Begin

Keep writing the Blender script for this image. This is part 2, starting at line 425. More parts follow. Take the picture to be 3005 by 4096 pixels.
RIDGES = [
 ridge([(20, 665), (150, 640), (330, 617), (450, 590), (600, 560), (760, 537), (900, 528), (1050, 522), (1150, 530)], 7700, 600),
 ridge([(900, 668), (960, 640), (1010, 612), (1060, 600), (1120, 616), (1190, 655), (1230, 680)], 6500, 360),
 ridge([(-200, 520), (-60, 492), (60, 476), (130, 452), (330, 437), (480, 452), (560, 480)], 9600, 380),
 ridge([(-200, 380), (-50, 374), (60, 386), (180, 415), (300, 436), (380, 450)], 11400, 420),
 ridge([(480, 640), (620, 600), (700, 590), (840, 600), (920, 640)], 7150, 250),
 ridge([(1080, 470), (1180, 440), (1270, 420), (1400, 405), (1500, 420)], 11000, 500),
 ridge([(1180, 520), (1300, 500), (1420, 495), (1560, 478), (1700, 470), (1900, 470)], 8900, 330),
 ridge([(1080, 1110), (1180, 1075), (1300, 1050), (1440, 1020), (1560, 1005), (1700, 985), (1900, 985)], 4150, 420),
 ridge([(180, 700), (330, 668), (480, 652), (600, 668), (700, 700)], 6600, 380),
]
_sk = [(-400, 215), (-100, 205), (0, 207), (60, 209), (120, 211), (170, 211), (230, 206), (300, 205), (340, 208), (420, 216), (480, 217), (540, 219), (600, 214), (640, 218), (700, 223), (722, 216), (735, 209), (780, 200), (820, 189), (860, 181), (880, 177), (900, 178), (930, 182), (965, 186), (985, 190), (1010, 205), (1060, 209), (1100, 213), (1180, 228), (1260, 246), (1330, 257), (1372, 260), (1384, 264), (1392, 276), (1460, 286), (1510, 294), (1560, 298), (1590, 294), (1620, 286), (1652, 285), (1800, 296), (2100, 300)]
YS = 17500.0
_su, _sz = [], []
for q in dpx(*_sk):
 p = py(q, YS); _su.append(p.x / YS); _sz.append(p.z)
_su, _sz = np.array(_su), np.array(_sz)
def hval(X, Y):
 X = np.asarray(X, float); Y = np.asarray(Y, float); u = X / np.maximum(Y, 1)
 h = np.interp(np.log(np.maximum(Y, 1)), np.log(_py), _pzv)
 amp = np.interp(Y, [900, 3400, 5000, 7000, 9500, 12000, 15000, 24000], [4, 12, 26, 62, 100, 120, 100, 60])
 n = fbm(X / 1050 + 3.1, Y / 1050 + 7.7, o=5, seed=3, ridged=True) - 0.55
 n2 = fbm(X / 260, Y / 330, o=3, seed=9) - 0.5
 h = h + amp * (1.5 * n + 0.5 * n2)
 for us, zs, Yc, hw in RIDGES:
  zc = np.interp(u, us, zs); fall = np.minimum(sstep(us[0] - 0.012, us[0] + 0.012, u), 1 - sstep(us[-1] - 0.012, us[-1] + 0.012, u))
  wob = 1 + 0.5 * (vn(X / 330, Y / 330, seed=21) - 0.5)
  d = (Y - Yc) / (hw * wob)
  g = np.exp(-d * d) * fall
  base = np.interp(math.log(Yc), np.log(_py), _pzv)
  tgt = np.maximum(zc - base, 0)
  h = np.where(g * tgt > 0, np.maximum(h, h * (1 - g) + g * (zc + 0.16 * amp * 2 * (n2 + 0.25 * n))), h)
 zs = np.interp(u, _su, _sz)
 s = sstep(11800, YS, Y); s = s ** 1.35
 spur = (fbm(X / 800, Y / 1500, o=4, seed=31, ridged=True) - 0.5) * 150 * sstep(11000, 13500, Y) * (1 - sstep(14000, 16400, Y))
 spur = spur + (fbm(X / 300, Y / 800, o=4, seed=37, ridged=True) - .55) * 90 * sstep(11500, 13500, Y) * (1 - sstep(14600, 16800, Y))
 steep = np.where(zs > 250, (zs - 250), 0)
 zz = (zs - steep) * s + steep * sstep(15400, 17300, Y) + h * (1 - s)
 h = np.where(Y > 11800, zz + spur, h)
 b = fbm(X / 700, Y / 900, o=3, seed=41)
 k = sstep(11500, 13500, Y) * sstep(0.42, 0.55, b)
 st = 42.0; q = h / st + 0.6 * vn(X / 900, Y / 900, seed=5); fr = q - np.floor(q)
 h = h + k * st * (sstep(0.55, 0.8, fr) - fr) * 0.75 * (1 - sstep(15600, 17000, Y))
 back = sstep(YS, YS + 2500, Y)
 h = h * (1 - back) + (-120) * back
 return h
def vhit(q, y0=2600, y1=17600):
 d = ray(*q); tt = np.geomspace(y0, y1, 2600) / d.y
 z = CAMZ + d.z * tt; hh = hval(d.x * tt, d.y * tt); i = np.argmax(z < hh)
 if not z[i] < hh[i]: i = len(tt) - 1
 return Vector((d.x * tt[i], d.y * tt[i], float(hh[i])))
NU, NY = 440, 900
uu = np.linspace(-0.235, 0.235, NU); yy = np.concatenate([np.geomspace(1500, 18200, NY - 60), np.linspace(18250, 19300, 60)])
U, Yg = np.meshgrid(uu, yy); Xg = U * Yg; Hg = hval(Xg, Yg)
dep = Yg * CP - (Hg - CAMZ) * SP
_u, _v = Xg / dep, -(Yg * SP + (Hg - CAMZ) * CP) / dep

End

Return every line of the material exactly.

REPLY TO THE TASK:
Keep writing the Blender script for this image. This is part 2, starting at line 425. More parts follow. Take the picture to be 3005 by 4096 pixels.
RIDGES = [
 ridge([(20, 665), (150, 640), (330, 617), (450, 590), (600, 560), (760, 537), (900, 528), (1050, 522), (1150, 530)], 7700, 600),
 ridge([(900, 668), (960, 640), (1010, 612), (1060, 600), (1120, 616), (1190, 655), (1230, 680)], 6500, 360),
 ridge([(-200, 520), (-60, 492), (60, 476), (130, 452), (330, 437), (480, 452), (560, 480)], 9600, 380),
 ridge([(-200, 380), (-50, 374), (60, 386), (180, 415), (300, 436), (380, 450)], 11400, 420),
 ridge([(480, 640), (620, 600), (700, 590), (840, 600), (920, 640)], 7150, 250),
 ridge([(1080, 470), (1180, 440), (1270, 420), (1400, 405), (1500, 420)], 11000, 500),
 ridge([(1180, 520), (1300, 500), (1420, 495), (1560, 478), (1700, 470), (1900, 470)], 8900, 330),
 ridge([(1080, 1110), (1180, 1075), (1300, 1050), (1440, 1020), (1560, 1005), (1700, 985), (1900, 985)], 4150, 420),
 ridge([(180, 700), (330, 668), (480, 652), (600, 668), (700, 700)], 6600, 380),
]
_sk = [(-400, 215), (-100, 205), (0, 207), (60, 209), (120, 211), (170, 211), (230, 206), (300, 205), (340, 208), (420, 216), (480, 217), (540, 219), (600, 214), (640, 218), (700, 223), (722, 216), (735, 209), (780, 200), (820, 189), (860, 181), (880, 177), (900, 178), (930, 182), (965, 186), (985, 190), (1010, 205), (1060, 209), (1100, 213), (1180, 228), (1260, 246), (1330, 257), (1372, 260), (1384, 264), (1392, 276), (1460, 286), (1510, 294), (1560, 298), (1590, 294), (1620, 286), (1652, 285), (1800, 296), (2100, 300)]
YS = 17500.0
_su, _sz = [], []
for q in dpx(*_sk):
 p = py(q, YS); _su.append(p.x / YS); _sz.append(p.z)
_su, _sz = np.array(_su), np.array(_sz)
def hval(X, Y):
 X = np.asarray(X, float); Y = np.asarray(Y, float); u = X / np.maximum(Y, 1)
 h = np.interp(np.log(np.maximum(Y, 1)), np.log(_py), _pzv)
 amp = np.interp(Y, [900, 3400, 5000, 7000, 9500, 12000, 15000, 24000], [4, 12, 26, 62, 100, 120, 100, 60])
 n = fbm(X / 1050 + 3.1, Y / 1050 + 7.7, o=5, seed=3, ridged=True) - 0.55
 n2 = fbm(X / 260, Y / 330, o=3, seed=9) - 0.5
 h = h + amp * (1.5 * n + 0.5 * n2)
 for us, zs, Yc, hw in RIDGES:
  zc = np.interp(u, us, zs); fall = np.minimum(sstep(us[0] - 0.012, us[0] + 0.012, u), 1 - sstep(us[-1] - 0.012, us[-1] + 0.012, u))
  wob = 1 + 0.5 * (vn(X / 330, Y / 330, seed=21) - 0.5)
  d = (Y - Yc) / (hw * wob)
  g = np.exp(-d * d) * fall
  base = np.interp(math.log(Yc), np.log(_py), _pzv)
  tgt = np.maximum(zc - base, 0)
  h = np.where(g * tgt > 0, np.maximum(h, h * (1 - g) + g * (zc + 0.16 * amp * 2 * (n2 + 0.25 * n))), h)
 zs = np.interp(u, _su, _sz)
 s = sstep(11800, YS, Y); s = s ** 1.35
 spur = (fbm(X / 800, Y / 1500, o=4, seed=31, ridged=True) - 0.5) * 150 * sstep(11000, 13500, Y) * (1 - sstep(14000, 16400, Y))
 spur = spur + (fbm(X / 300, Y / 800, o=4, seed=37, ridged=True) - .55) * 90 * sstep(11500, 13500, Y) * (1 - sstep(14600, 16800, Y))
 steep = np.where(zs > 250, (zs - 250), 0)
 zz = (zs - steep) * s + steep * sstep(15400, 17300, Y) + h * (1 - s)
 h = np.where(Y > 11800, zz + spur, h)
 b = fbm(X / 700, Y / 900, o=3, seed=41)
 k = sstep(11500, 13500, Y) * sstep(0.42, 0.55, b)
 st = 42.0; q = h / st + 0.6 * vn(X / 900, Y / 900, seed=5); fr = q - np.floor(q)
 h = h + k * st * (sstep(0.55, 0.8, fr) - fr) * 0.75 * (1 - sstep(15600, 17000, Y))
 back = sstep(YS, YS + 2500, Y)
 h = h * (1 - back) + (-120) * back
 return h
def vhit(q, y0=2600, y1=17600):
 d = ray(*q); tt = np.geomspace(y0, y1, 2600) / d.y
 z = CAMZ + d.z * tt; hh = hval(d.x * tt, d.y * tt); i = np.argmax(z < hh)
 if not z[i] < hh[i]: i = len(tt) - 1
 return Vector((d.x * tt[i], d.y * tt[i], float(hh[i])))
NU, NY = 440, 900
uu = np.linspace(-0.235, 0.235, NU); yy = np.concatenate([np.geomspace(1500, 18200, NY - 60), np.linspace(18250, 19300, 60)])
U, Yg = np.meshgrid(uu, yy); Xg = U * Yg; Hg = hval(Xg, Yg)
dep = Yg * CP - (Hg - CAMZ) * SP
_u, _v = Xg / dep, -(Yg * SP + (Hg - CAMZ) * CP) / dep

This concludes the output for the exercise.